The shining exception to this is of course, First Direct, who at least TELL you when they're about to go on script – but otherwise, their customer service staff are exemplars of what you really need to develop trust between customers and companies – real human beings.
This positive, human interaction might also help when things go wrong. One of our participants told a story about a department store who got things very badly wrong – but said that she remained a loyal customer because the organisation was "so nice". As a First Direct customer, I feel rather like that myself.
However, when we get to the online environment, this fairly intuitive state of affairs seems to fall apart. For here we have an environment where none of the verbal or visual cues on which we would judge someone's trustworthiness are available to us – there is no personal interaction. But millions of us will place huge amounts of trust and money in online retailer Amazon without thinking twice. When you envisage the emotional investment in an occasion like Christmas, the delivery of a particular item to a family member or loved on, the very idea of entrusting that to a faceless, wordless transaction on a computer seems absurd. Yet we do it, year after year. And here, the compensating factor is delivery – or competency. It's no hassle to order, no hassle to return, and there's a series of emails which manage your expectations at every stage of the purchase.
Looking at how trust is created in organisations between management and employees, the literature indicates that communication is crucial. It is a major element of creating perceptions of procedural justice, which reflects perceptions of the fairness of how decisions have been reached. Procedural justice relies heavily on communication both outwards from the firm, and back to the firm in the feedback of employees, or their voice.
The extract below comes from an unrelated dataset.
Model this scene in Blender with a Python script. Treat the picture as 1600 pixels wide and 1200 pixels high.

If you believe that trust is based on beliefs about the other party, then it's obvious that those perceptions can be shaped through information. The quality of communication by an organisation or manager – that is, that information is useful, relevant and timely – can have a positive impact on how trustworthy employees believe their organisation is. Yet I'm constantly surprised at the low priority given to communication by senior leaders. Many do not believe this is a management responsibility, they think it's too time-consuming and leave it to someone else – either the internal communication department, or HR. Yet their very lack of effort here could be undermining trust between the organisation and its employees because it undermines perceptions of organisational justice.
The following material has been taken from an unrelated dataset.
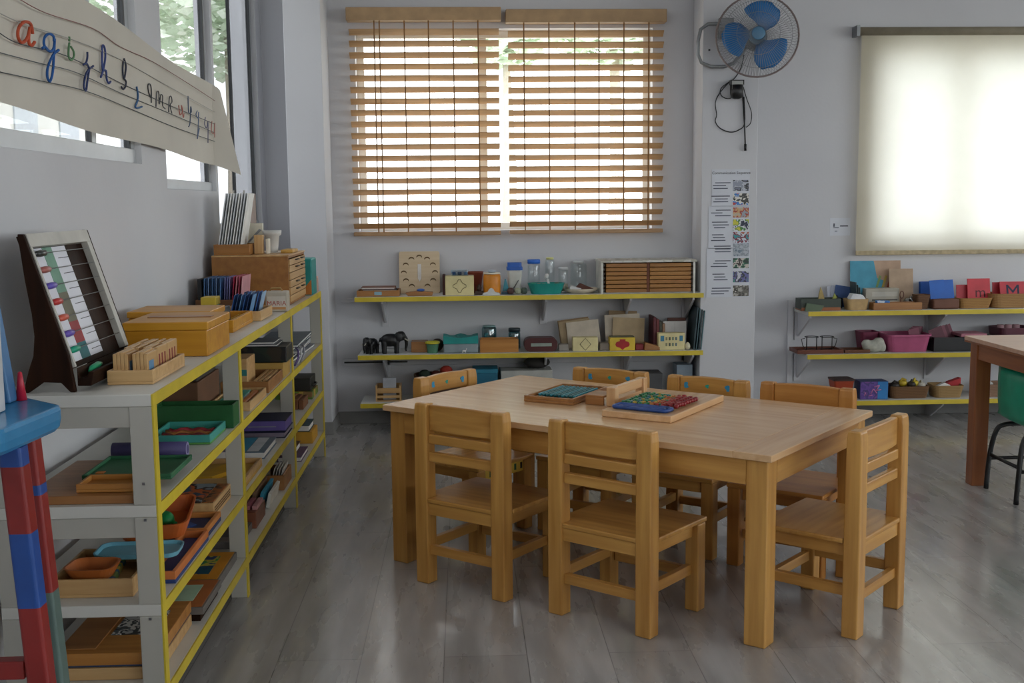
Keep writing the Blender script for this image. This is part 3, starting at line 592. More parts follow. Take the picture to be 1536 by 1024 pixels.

As for consumers – I wonder if we get the organisations we deserve.
For example, I wouldn't leave my bank unless it really did something appalling to me. It may be that the financial sector is particular in this – it is easier to buy groceries elsewhere, if one of the major supermarkets treated you badly, less easy to swap bank accounts, where standing orders and direct debits are woven through our lives like a very sticky spider's web.
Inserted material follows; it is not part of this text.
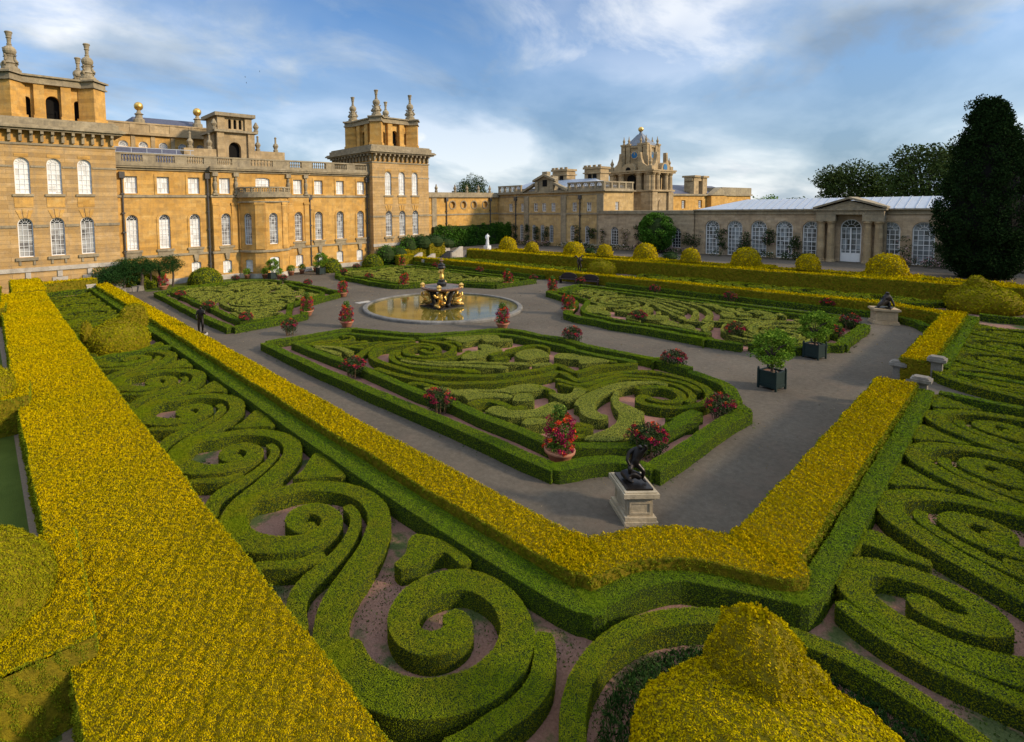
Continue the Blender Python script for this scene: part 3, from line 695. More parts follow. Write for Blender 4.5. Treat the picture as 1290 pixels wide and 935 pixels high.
spi_1 = chain((5, [(30, 470), (180, 455), (330, 470), (440, 515), (475, 560), (420, 598), (280, 600), (160, 575), (100, 548), (55, 570), (60, 612), (180, 645), (350, 662), (520, 657), (680, 630), (765, 560), (740, 490), (640, 425), (500, 370), (330, 325), (150, 300), (0, 297)]), (4, [(850, 465), (700, 488), (560, 512), (440, 545), (385, 555), (300, 512), (205, 466), (100, 487), (0, 507)]), (3, [(850, 608), (700, 632), (400, 655), (0, 657)]), (2, [(800, 635), (700, 620), (450, 565), (280, 515)]))
spi_2 = chain((4, [(960, 378), (880, 392), (600, 412), (400, 462), (352, 465), (270, 425), (180, 393), (100, 420), (0, 445)]), (3, [(900, 530), (700, 562), (400, 588), (0, 577)]), (2, [(800, 568), (700, 558), (480, 500), (300, 440), (240, 400), (235, 350), (300, 305), (420, 285), (540, 272), (650, 263), (780, 262), (860, 283), (905, 315), (870, 345), (790, 348), (740, 328)]))
A_ = lambda k, pts: np.array(t8(k, pts))
PIECES = [
 ('outer hedge', [S(outer1, .5, True), S(outer2, .46), S(outer3, .5, True), S(outer4, .48), S(outer5, .48, True), S(outer6, .44), S(outer7, .46, True)], 'D'),
 ('inner straight frame hedge', [S(inn_a, .44, True), S(inn_b, .42, True), S(inn_c, .42, True)], 'D'),
 ('inner frame hedge by the fountain', [S(inn_d, .36), S(inn_e, .36), S(inn_f, .38)], 'D'),
 ('outer-end spiral with its long double tail', [S(spi_1, .33, False, .14)], 'B'),
 ('fountain-end spiral with its long double tail', [S(spi_2, .34, False, .14)], 'B'),
 ('hooked band inside the fountain-end spiral', [S(A_(2, [(830, 302), (740, 288), (640, 297), (575, 325), (575, 355), (640, 378), (780, 390), (940, 373), (1045, 335), (1055, 290), (960, 252), (800, 234), (735, 218)]), .28, False, .12)], 'B'),
 ('arched band over the fountain-end spiral', [S(A_(2, [(90, 382), (170, 330), (300, 280), (420, 247), (560, 236), (655, 230)]), .32)], 'B'),
 ('second ring under the fountain-end spiral', [S(np.vstack([A_(2, [(515, 332), (455, 345), (428, 390), (475, 440), (600, 482), (760, 502), (900, 512), (1100, 522), (1290, 540)]), A_(3, [(200, 545), (350, 550)])]), .28)], 'B'),
 ('short arm under the fountain-end spiral', [S(np.vstack([A_(2, [(500, 348), (490, 372), (530, 402), (650, 420), (800, 430), (1000, 410), (1130, 385), (1215, 340)])]), .26)], 'B'),
 ('club-ended arm in the middle', [S(np.vstack([A_(2, [(540, 427), (650, 450), (850, 470), (1050, 475)]), A_(3, [(200, 480), (400, 490), (520, 492), (610, 505)])]), [.26, .28, .3, .34, .5, .5])], 'P'),
 ('upper club-ended arm in the middle', [S(np.vstack([A_(2, [(790, 440), (950, 450), (1150, 450)]), A_(3, [(320, 447), (500, 457), (650, 462), (760, 460), (830, 468)])]), [.24, .26, .3, .3, .42])], 'P'),
 ('broad notched block near the fountain pot', [Pg(A_(3, [(0, 207), (130, 190), (350, 175), (530, 180), (570, 210), (680, 217), (655, 237), (420, 240), (370, 215), (190, 248), (110, 232)]))], 'P'),
 ('small hooked stroke near the fountain spiral', [S(A_(3, [(-20, 238), (60, 240), (130, 248), (160, 280)]), .26)], 'B'),
 ('flame-shaped block in the middle', [Pg(A_(3, [(340, 272), (430, 266), (500, 290), (580, 315), (570, 335), (440, 372), (330, 412), (170, 410), (250, 352), (380, 325), (345, 297)]))], 'P'),
 ('upper fan stroke in the middle', [S(A_(3, [(470, 375), (560, 357), (655, 347)]), .32)], 'B'),
 ('lower fan stroke in the middle', [S(A_(3, [(500, 420), (580, 412), (640, 405)]), .26)], 'B'),
 ('crescent over the round block', [S(A_(3, [(640, 332), (760, 297), (900, 278), (1000, 287), (1050, 302)]), .30)], 'B'),
 ('round fruit-shaped block', [Pg(A_(3, [(710, 380), (780, 332), (900, 317), (1000, 332), (1058, 375), (1045, 400), (930, 410), (850, 428), (765, 410)]))], 'P'),
 ('small oval block under the round one', [Pg(A_(3, [(890, 472), (960, 458), (1065, 455), (1085, 470), (960, 487), (905, 490)]))], 'P'),
 ('arrow-shaped block by the middle path', [Pg(A_(4, [(150, 308), (200, 282), (330, 285), (430, 310), (560, 325), (690, 347), (690, 365), (420, 382), (392, 347), (165, 330)]))], 'P'),
 ('tiny stub by the middle path', [S(A_(4, [(708, 362), (785, 365)]), .32)], 'B'),
 ('upper trailing ribbon of the outer-end spiral', [S(np.vstack([A_(4, [(182, 542), (280, 572), (400, 595), (500, 585), (620, 550), (760, 515), (860, 502), (1000, 507), (1200, 525)]), A_(5, [(320, 378), (450, 402), (560, 442), (635, 490)])]), .27)], 'B'),
 ('lower trailing ribbon of the outer-end spiral', [S(np.vstack([A_(4, [(202, 585), (300, 612), (400, 622), (480, 648), (600, 602), (750, 557), (880, 537), (1080, 542)]), A_(5, [(230, 395), (340, 420), (430, 442), (540, 500), (590, 560), (525, 600)])]), .25)], 'B'),
 ('big sickle sweeping to the outer-end spiral', [Pg(A_(7, [(670, 400), (700, 350), (770, 297), (900, 242), (1050, 192), (1200, 172), (1290, 172), (1290, 200), (1120, 238), (980, 300), (890, 375), (885, 440), (940, 490), (1010, 512), (1000, 542), (860, 540), (745, 490), (722, 422)])), S(A_(4, [(880, 588), (1050, 577), (1180, 577), (1270, 603)]), .3)], 'P'),
 ('anvil-shaped block below the outer-end spiral', [Pg(A_(8, [(560, 170), (600, 105), (640, 105), (640, 190), (720, 232), (860, 300), (898, 322), (872, 430), (918, 470), (745, 530), (640, 600), (300, 590), (360, 540), (520, 482), (620, 412), (640, 322), (592, 262)]))], 'P'),
 ('cup-shaped block beside the big sickle', [Pg(A_(7, [(422, 290), (452, 272), (600, 290), (655, 262), (680, 228), (780, 240), (788, 265), (705, 320), (600, 358), (500, 332)]))], 'P'),
 ('thin hook beside the cup-shaped block', [S(A_(7, [(270, 197), (380, 227), (452, 255), (440, 285)]), .26)], 'B'),
 ('toothed leaf block along the double band', [Pg(A_(6, [(630, 237), (760, 247), (900, 232), (1000, 207), (1180, 187), (1330, 207), (1338, 235), (1200, 260), (1080, 262), (1000, 280), (900, 262), (690, 262)]))], 'P'),
 ('wavy leaf block below the toothed leaf', [Pg(A_(6, [(400, 250), (620, 242), (700, 275), (900, 280), (1000, 300), (1005, 328), (800, 325), (640, 340), (560, 350), (535, 328), (500, 300), (430, 300)]))], 'P'),
 ('square-cut block at the leaf tips', [Pg(A_(6, [(1022, 330), (1060, 292), (1185, 282), (1220, 320), (1218, 362), (1025, 358)]))], 'P'),
 ('snaking stroke along the inner frame', [S(A_(6, [(590, 392), (700, 362), (820, 362), (920, 392), (1010, 430), (1125, 420)]), .32)], 'B'),
 ('long whale-shaped block along the inner frame', [Pg(A_(7, [(-230, 462), (-160, 418), (-60, 415), (10, 450), (150, 452), (280, 440), (380, 400), (480, 370), (560, 397), (570, 435), (480, 480), (330, 515), (0, 520), (-150, 490)]))], 'P'),
 ('half-moon block at the inner frame', [Pg(A_(7, [(140, 570), (200, 532), (300, 532), (420, 552), (400, 580), (280, 590), (170, 597)]))], 'P'),
 ('bent hook behind the corner pot', [S(A_(7, [(680, 590), (760, 592), (825, 612), (780, 632), (680, 642)]), .28)], 'B'),
 ('stub in front of the anvil block', [S(A_(7, [(640, 718), (785, 716)]), .3)], 'B'),
 ('short bar at the foot of the double band', [S(A_(2, [(615, 662), (720, 662), (820, 690), (880, 702)]), .3)], 'B'),
 ('flat tongue-shaped block near the shrub', [Pg(A_(6, [(110, 232), (250, 217), (390, 235), (420, 262), (370, 298), (200, 288)]))], 'P'),
 ('upper palm frond at the tip', [S(A_(1, [(545, 267), (700, 237), (860, 217)]), .26)], 'B'),
 ('curled palm frond at the tip', [S(A_(1, [(560, 276), (800, 252), (990, 215), (985, 185), (905, 182)]), .26)], 'B'),
 ('middle palm frond at the tip', [S(A_(1, [(600, 278), (900, 262), (1135, 232)]), .26)], 'B'),
 ('club-ended palm frond at the tip', [S(A_(1, [(620, 285), (850, 302), (970, 345)]), [.24, .3, .5])], 'P'),
 ('lower palm frond at the tip', [S(A_(1, [(640, 302), (760, 332), (850, 362)]), [.24, .3, .42])], 'P'),
 ('forked palm frond at the tip', [S(A_(1, [(750, 277), (950, 292), (1095, 305)]), .3), S(A_(1, [(1000, 285), (1130, 265), (1290, 243)]), .26)], 'B'),
]
BEDS = [('front parterre', lambda x, y: (x, y)), ('left parterre', lambda x, y: (x, 62.6 - y)), ('right parterre', lambda x, y: (55.75 - x, y)), ('far parterre', lambda x, y: (55.75 - x, 62.6 - y))]
for bi, (bn, bf) in enumerate(BEDS):
    mp = lambda P: np.array([bf(a, b) for a, b in P])
    soilpoly = mp(np.vstack([outer1, outer2, outer3, outer4, outer5, outer6, outer7]))
    b = MB(); b.prism(soilpoly, -.05, .02 + .0005 * bi); tag(b.build('parterre_soil', M_SOIL), kind='structure')
    for pn, shapes, ty in PIECES:
        sh = [('s', mp(s[1]), *s[2:]) if s[0] == 's' else ('p', mp(s[1]), s[2]) for s in shapes]
        z = .42 if ty == 'D' else (.40 if ty == 'B' else .405)
        lab = '%s of the %s, clipped box' % (pn, bn)
        hedge('frame_hedge' if ty == 'D' else 'box_hedge', lab, 'hedge', sh, 0., z, {'D': BOXD, 'B': BOX if bi == 0 else BOXP, 'P': BOXP}[ty], 'box hedges of the ' + bn, cover=1.6)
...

But really – do we have such low expectations of our financial institutions – banks in particular – that it would take something MAJOR to happen before we'd move? Perhaps we ought to be more demanding. Customer inertia cannot be helpful when we simultaneously suck our teeth when misdemeanours come to light and tut disapprovingly. If we are unhappy with the way in which business acts, then as customers we too need to act. Being "good" in business needs to have both reward and consequence. I'm not sure it does at the moment.